Sport et démocratie
Le projet de loi de Finances réserve 800 millions de dirhams au soutien du sport national. Le montant en ce temps de crise est important, même si relativement au budget de l’Etat, il n’est pas exorbitant. Ce qui impose un vrai débat, c’est l’utilisation de cette allocation. Depuis des décennies, c’est le sport dit d’élite qui consomme la part du lion. Le soutien aux fédérations, aux équipes nationales et les infrastructures constitue l’essentiel de la dépense publique de ce département. Or, les citoyens ont de moins en moins de lieux pour la pratique de l’exercice physique ou d’un sport collectif, sans ambition de performance.
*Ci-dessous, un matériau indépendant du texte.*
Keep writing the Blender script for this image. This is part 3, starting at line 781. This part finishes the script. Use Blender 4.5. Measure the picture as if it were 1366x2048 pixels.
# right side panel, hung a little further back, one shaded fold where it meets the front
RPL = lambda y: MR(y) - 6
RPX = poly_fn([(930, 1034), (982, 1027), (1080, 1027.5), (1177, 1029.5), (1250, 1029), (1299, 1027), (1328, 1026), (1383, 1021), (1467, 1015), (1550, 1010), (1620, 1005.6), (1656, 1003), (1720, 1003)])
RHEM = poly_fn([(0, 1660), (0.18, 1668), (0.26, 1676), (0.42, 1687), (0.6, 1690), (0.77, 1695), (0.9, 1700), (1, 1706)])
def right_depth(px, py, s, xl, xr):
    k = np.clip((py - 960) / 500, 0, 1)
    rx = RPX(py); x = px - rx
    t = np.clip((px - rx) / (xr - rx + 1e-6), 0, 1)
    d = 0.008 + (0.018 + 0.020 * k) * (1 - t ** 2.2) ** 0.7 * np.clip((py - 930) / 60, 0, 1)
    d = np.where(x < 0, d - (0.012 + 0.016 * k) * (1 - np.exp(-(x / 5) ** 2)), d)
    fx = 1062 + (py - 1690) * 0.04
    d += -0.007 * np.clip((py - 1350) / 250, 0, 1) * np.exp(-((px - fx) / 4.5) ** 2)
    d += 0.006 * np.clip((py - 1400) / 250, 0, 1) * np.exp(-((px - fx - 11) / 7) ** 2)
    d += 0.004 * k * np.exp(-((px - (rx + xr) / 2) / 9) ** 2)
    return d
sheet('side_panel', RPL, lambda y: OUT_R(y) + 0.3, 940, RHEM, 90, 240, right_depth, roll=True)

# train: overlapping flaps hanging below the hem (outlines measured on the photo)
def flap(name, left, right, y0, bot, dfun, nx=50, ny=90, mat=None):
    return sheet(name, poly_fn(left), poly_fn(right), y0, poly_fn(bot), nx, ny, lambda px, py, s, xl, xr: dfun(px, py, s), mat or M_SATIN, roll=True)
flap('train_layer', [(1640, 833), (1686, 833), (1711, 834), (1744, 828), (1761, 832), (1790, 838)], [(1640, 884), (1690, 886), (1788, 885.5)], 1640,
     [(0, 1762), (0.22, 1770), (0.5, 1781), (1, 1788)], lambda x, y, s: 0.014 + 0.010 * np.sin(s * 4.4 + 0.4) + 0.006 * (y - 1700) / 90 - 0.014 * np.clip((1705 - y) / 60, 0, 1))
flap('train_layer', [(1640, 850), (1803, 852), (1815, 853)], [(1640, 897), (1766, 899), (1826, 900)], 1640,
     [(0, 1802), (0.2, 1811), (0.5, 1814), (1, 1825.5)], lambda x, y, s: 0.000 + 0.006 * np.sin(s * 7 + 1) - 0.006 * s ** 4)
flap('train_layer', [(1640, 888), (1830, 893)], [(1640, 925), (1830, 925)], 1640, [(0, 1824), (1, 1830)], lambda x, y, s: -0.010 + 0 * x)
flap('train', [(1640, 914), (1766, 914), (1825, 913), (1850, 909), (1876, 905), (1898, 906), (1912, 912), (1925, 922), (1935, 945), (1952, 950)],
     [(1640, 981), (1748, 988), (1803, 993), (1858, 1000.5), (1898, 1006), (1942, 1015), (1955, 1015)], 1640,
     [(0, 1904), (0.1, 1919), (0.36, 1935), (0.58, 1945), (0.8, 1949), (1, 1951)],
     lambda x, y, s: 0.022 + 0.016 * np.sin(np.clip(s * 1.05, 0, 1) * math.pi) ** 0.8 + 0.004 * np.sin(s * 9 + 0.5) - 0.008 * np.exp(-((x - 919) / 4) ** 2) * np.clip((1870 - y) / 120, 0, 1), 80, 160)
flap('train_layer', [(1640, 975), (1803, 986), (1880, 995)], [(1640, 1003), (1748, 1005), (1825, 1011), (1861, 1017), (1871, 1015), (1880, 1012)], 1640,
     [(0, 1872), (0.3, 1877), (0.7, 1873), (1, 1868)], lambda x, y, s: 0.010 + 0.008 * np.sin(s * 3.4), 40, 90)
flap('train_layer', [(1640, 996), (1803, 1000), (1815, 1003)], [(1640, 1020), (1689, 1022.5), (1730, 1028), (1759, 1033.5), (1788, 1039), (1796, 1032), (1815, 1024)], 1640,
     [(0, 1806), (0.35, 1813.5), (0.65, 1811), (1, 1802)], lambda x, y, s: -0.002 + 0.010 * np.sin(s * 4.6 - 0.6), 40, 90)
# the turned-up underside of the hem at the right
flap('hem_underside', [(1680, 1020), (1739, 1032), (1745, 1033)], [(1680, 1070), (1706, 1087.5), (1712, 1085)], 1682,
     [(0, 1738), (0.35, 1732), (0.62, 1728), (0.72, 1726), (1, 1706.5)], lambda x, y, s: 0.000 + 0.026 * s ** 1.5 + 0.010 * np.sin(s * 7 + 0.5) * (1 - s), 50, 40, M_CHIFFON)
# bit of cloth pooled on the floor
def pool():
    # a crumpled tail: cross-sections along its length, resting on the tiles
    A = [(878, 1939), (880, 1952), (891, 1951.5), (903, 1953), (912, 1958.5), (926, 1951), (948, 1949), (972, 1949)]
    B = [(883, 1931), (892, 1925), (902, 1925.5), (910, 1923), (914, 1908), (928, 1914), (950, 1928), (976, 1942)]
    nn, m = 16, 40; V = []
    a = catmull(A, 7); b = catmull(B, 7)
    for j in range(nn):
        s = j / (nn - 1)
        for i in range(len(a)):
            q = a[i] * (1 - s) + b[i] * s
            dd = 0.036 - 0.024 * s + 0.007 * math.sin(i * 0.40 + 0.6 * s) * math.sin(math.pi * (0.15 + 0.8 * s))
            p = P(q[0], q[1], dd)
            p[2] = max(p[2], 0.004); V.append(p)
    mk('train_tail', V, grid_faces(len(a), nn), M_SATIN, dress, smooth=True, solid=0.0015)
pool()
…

Parce que l’on a politisé la performance de nos sportifs, l’Etat s’est retrouvé piégé. Il finance le sport d’élite au détriment de sa vocation, celle du soutien au sport de masse. Vocation constitutionnalisée par le texte plébiscité le 1er juillet 2011. Il n’est pas simple de changer d’orientation aujourd’hui. Que ce soit le football, l’athlétisme ou les autres sports, vivant au-dessus de leurs moyens intrinsèques grâce au soutien de l’argent public.
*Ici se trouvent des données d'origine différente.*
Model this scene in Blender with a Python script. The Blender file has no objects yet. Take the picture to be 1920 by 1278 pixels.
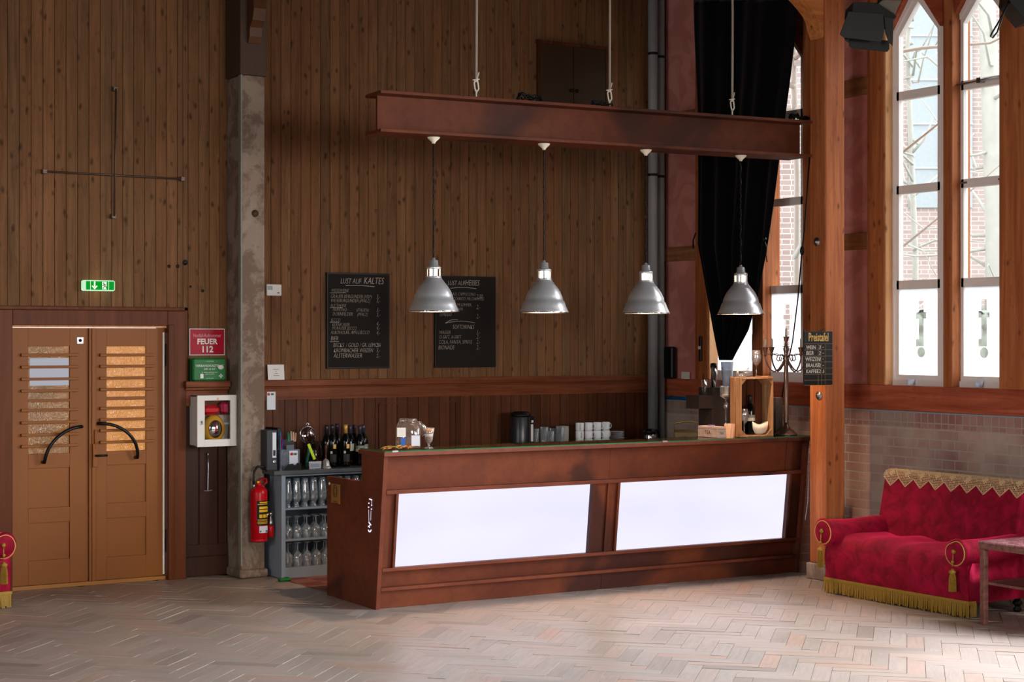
import bpy, math, random
from mathutils import Vector, Matrix
random.seed(7)
PI = math.pi
sc = bpy.context.scene
COL = sc.collection

# ------------------------------------------------------------------ camera
H = 1.90; F = 3200.0; HY = 637.0
A = math.radians(31.97); SA, CA = math.sin(A), math.cos(A)
cam = bpy.data.cameras.new('camera'); cam.sensor_width = 36.0
cam.lens = 36.0 * F / 1920.0; cam.shift_y = (HY - 639.0) / 1920.0 * -1.0 * -1.0
cam.clip_end = 300
camo = bpy.data.objects.new('camera', cam); COL.objects.link(camo)
camo.location = (0, 0, H); camo.rotation_euler = (PI / 2, 0, -A)
sc.camera = camo

# ------------------------------------------------------------------ world, lights, exposure
w = bpy.data.worlds.new('overcast_sky'); sc.world = w; w.use_nodes = True
bg = w.node_tree.nodes['Background']; bg.inputs[0].default_value = (0.93, 0.97, 1.0, 1); bg.inputs[1].default_value = 4.1
vs = sc.view_settings
vs.view_transform = 'Standard'; vs.look = 'None'; vs.gamma = 1.0; vs.use_curve_mapping = False
vs.exposure = 0.0
sc.cycles.use_denoising = True
sc.cycles.max_bounces = 8; sc.cycles.transparent_max_bounces = 24
sc.cycles.sample_clamp_indirect = 6.0
sc.cycles.caustics_reflective = False; sc.cycles.caustics_refractive = False

def area(name, loc, rot, sx, sy, power, col=(1, 1, 1), spread=PI):
    l = bpy.data.lights.new(name, 'AREA'); l.shape = 'RECTANGLE'; l.size = sx; l.size_y = sy
    l.energy = power; l.color = col; l.spread = spread
    o = bpy.data.objects.new(name, l); COL.objects.link(o); o.location = loc; o.rotation_euler = rot
    return o
# area lights: daylight of unseen right-wall windows; left and rear ones added as fill
RW = [(6.55, 1.30), (4.25, 1.30), (1.95, 1.30), (-0.35, 1.30)]
for (yy, ww), pw_ in zip(RW, (370, 210, 80, 50)):
    area('window_daylight', (9.79, yy, 2.65), (0, PI / 2 - math.radians(20), 0), 2.2, ww, pw_, (0.96, 0.97, 1.0), 2.3)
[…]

Ce changement d’orientation est éminemment politique. Il faut accepter l’autonomie totale des sports d’élite, qui deviennent comme partout dans le monde, partie intégrante de l’industrie du spectacle. Cela n’est possible que si l’on dépolitise les performances sportives. Seuls les pays sous développés, gouvernés par des dictatures, continuent à vouloir gérer le sport d’élite. Il est affligeant de voir le ministre des sports « convoqué » par le Parlement chaque fois que l’équipe nationale perd, comme si c’était lui qui avait raté le penalty. Cette relation incestueuse est, malheureusement bien ancrée dans les esprits, publics et médias y adhèrent. Le travail pédagogique nécessaire risque d’être ardu. Mais cela commence par la démocratisation des fédérations et du Comité national olympique. Il faut que les institutions politiques laissent les assemblées générales souveraines dans leur choix. C’est la seule voie pour les responsabiliser devant l’opinion publique, sur la marche de leur sport et donc des résultats recueillis à l’international. Si sur le plan financier, le désengagement ne peut être que progressif, le respect de la démocratie s’impose comme une résultante de la nouvelle Constitution.
Par ailleurs, la création d’espaces pour l’exercice physique, de petites salles omnisports ouvertes à tous est une exigence sociale pour l’amélioration du cadre de vie. La plupart de nos enfants, habitant dans des quartiers bétonnés, n’ont aucun lieu pour courir sans danger, ou jouer au football sans risquer le choc avec un véhicule. Socialement, le budget du ministère des Sports est plus utile à ce niveau-là. Mais le sport d’élite n’en sortira pas perdant. L’élargissement de la base, le sport de masse, permet de détecter les jeunes doués et de les intégrer aux structures compétitives. Aujourd’hui, nous dépensons beaucoup trop d’argent pour des résultats médiocres, sans assurer le droit des citoyens à la pratique du sport.